World Economy
0

UK Inflation Outlook at 16-Year Low

UK Inflation Outlook at 16-Year Low
UK Inflation Outlook at 16-Year Low

The British public’s expectation for inflation over the next 12 months fell to its lowest in more than 16 years, a Bank of England survey showed on Friday, raising the risk that below-target price growth may become entrenched.

The average expectation for inflation over the coming year among more than 4,000 people polled for the BoE last month sank to its lowest since November 1999 at 1.8%, down from 2% in November 2015, CNBC reported.

British consumer price inflation has been below the BoE’s 2% target for two years and last year it was zero, the lowest since comparable records began in 1950. The BoE expects it to stay below 1% throughout 2016, as the effect of last year’s sharp fall in oil prices fades slowly.

Annual consumer price inflation is currently 0.3%.

The central bank keeps a close eye on public inflation expectations, in case below-target headline inflation becomes entrenched through lower pay demands and business price rises.

But some policymakers take the raw numbers with a pinch of salt, as the surveys often appear closely correlated with moves in headline inflation rather than giving a guide to future price trends.

Inflation expectations for two years ahead dropped to 2.1% from 2.3% in November.

The trend in the BoE survey contrasts with a similar one by polling company YouGov for Citi showed last month that Britons’ inflation expectations for the year to come rose to a five-month high of 1.5% in February.

A Reuters poll earlier this week showed that most economists do not expect the BoE to raise rates until the first quarter of 2017, compared with the fourth quarter of 2016 in a poll just a month earlier.

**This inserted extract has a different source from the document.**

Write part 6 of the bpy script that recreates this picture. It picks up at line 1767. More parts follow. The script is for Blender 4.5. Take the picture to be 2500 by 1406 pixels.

The BoE poll showed that 38% of the public expect rates to rise in the next 12 months, up from 35% in November but down from 50% in August, the highest in more than four years.

In a letter to the UK Statistics Authority, John Pullinger, national statistician and head of the Office for National Statistics, promised to pump resources into improving the consumer price inflation including housing measure, which takes account of owner-occupied housing costs such as mortgages and insurance.

It would become “focal point of ONS commentary in due course”, he said.

CPIH was stripped of its status as a “national statistic” because of the difficulty of measuring housing costs, and is not widely used in British public life.

Most economists have backed the concept of CPIH, which attempts to estimate the costs of home ownership by using rental costs in the private sector as a proxy for the price of amenities such as shelter, location and space.